Told in the first person, readers "meet" Arthur Kipps. We find that Arthur is an older man and is enjoying having his stepchildren home for Christmas. For some reason though Arthur feels unsettled. Eventually returning to his family there is a call for ghost stories which infuriates Arthur and he takes himself outside. He decides to write down a "real" ghost story for his wife in order to finally unburden himself. We then flash back to when Arthur was a young solicitor working in London when he was dispatched to deal with Mrs. Alice Drablow's estate. Attending the funeral, Arthur notices a woman in black. And unfortunately for Arthur, she notices him too.

I thought that Arthur was a good protagonist for this story. I felt myself sympathetic and also afraid for him throughout the story. What gets you is that though Arthur sees the things that he does and feels them too, he still wants to figure out a way to logically explain it and/or end it.

There are several other people in this story and Hill doesn't focus too much on them besides how Arthur perceives them until we get almost to the end and we have Arthur making a life long friend with one of the town inhabitants, Samuel Daily.

I thought the writing was tone perfect. Hill manages to describe things to such a great extent that you feel like you are right there. The first chapter in the book I really enjoyed because it really did make me think I was somewhere in a large country house in England smelling the winter air and looking at the moon and stars. When Arthur travels to Crythin Gifford it feels ominous and threatening based on what Arthur tells us people's reactions are to him. What is sad is how pulled to Alice Drablow's home (Eel Marsh House) he felt and how initially he was charmed by the house and thought how wonderful it would be to live there. What is funny is that as a reader, based on the description I would have gotten the heck out of there. Pronto.

description

The flow of the story really does work up until almost the end. Then the story comes apart a bit and the flow never really improves after that. I think that we just had a ridiculous missing time segment that didn't make a whole lot of sense and all of a sudden Arthur changes from wanting to figure out the woman in black, to deciding the heck with it.

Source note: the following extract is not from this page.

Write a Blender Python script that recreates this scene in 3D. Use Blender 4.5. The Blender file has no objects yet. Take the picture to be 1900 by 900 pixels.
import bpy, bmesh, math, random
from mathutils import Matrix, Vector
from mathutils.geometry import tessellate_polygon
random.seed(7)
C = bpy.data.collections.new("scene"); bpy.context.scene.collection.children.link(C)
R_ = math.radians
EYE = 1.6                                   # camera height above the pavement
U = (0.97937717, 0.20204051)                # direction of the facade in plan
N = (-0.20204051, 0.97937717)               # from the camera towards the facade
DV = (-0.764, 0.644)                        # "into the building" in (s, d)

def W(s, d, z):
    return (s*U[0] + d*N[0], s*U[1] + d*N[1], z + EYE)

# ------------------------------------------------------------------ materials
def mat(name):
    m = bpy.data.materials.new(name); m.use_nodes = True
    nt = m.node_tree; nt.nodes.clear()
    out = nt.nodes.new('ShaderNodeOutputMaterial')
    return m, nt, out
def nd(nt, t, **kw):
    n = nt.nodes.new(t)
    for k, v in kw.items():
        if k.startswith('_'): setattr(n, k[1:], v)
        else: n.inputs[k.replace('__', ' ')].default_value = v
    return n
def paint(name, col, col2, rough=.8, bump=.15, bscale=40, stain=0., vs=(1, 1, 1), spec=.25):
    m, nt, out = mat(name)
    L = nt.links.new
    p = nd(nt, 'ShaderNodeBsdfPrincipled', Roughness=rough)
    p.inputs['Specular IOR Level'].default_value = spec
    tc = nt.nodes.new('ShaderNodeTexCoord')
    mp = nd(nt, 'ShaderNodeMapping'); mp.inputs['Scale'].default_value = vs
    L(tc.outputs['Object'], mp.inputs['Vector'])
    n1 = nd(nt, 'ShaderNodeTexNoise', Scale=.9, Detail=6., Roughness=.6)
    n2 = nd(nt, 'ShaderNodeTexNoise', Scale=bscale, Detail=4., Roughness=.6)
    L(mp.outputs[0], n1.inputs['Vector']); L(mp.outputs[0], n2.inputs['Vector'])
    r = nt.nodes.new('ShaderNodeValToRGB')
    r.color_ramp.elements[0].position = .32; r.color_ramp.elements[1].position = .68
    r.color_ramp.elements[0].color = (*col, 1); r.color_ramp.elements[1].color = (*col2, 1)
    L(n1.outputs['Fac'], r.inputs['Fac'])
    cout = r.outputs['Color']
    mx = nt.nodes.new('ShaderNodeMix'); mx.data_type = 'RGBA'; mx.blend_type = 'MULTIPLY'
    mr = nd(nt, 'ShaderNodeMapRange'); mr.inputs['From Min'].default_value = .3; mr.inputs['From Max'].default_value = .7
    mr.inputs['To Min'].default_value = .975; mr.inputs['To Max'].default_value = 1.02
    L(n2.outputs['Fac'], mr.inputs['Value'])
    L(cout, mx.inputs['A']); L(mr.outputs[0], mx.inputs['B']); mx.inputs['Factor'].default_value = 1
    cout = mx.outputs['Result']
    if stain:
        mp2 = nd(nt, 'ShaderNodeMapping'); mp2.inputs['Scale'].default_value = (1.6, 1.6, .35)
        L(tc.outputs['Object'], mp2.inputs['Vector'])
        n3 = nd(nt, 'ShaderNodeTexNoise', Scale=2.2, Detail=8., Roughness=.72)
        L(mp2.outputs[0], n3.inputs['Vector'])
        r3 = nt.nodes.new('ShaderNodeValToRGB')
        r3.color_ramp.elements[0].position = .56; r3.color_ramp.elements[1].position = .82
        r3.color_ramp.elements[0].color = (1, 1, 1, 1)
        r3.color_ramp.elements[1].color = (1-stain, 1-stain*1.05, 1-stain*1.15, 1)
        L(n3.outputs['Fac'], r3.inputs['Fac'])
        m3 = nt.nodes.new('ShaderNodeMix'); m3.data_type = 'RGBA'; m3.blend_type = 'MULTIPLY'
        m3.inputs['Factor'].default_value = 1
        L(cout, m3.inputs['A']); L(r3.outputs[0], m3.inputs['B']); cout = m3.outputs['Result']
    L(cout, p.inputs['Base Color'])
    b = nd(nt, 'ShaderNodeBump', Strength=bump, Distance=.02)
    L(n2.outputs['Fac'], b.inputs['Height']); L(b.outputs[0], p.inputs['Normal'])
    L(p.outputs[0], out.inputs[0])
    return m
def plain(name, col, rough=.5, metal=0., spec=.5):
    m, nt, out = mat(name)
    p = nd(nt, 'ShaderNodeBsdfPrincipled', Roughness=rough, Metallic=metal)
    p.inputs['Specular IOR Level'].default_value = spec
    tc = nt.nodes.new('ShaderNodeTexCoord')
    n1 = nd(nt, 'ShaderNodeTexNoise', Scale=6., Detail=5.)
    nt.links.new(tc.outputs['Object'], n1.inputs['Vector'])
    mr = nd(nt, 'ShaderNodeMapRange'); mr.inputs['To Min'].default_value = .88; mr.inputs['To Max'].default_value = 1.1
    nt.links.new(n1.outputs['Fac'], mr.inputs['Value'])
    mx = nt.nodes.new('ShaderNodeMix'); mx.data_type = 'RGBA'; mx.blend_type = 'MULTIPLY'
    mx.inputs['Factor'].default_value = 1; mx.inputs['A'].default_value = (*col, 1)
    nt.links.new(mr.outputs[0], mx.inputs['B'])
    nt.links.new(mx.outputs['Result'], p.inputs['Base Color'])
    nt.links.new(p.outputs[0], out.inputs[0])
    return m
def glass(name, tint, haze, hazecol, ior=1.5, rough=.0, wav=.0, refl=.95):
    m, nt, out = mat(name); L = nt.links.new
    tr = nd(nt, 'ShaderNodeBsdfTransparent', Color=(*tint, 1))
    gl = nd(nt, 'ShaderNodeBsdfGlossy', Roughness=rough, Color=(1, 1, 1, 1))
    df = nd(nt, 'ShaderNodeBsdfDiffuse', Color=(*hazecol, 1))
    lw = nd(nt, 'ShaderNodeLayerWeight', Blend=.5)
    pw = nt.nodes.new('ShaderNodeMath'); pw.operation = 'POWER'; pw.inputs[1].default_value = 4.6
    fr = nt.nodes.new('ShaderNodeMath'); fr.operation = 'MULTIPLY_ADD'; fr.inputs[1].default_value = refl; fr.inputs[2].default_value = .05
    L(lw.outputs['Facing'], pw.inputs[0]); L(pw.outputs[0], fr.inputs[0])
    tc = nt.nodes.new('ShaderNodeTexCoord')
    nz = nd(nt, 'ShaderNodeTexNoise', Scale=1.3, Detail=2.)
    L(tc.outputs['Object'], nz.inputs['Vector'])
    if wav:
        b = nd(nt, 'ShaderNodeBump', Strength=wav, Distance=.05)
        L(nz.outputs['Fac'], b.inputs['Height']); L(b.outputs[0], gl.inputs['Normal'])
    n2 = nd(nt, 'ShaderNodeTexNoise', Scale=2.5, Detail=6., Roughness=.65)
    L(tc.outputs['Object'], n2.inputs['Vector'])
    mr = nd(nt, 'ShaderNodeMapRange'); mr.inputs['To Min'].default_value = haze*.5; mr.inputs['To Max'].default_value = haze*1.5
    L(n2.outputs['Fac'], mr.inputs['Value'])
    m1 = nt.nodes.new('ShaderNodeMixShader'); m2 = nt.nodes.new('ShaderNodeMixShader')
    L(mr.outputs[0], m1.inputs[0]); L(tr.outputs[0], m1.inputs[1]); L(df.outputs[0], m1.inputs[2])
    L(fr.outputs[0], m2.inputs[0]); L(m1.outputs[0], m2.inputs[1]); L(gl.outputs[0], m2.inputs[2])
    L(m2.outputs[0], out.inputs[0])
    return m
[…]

I loved the settings of Crythin Gifford and Eel Marsh House. Eel Marsh House especially had me shuddering slightly based on how Hill describes it and how foolish we know that Arthur is for staying on though anyone with any sense would have high tailed it out of there.

description

The ending though like I said earlier was a disappointment. There didn't seem to be enough evil there for the woman in black. I liked everything up until the final reveal and I said to myself really? It just was missing that last little bit of oomph. I don't need every book to read like a Stephen King novel. But I was a disappointed with who was the woman in black and what led her to her current state.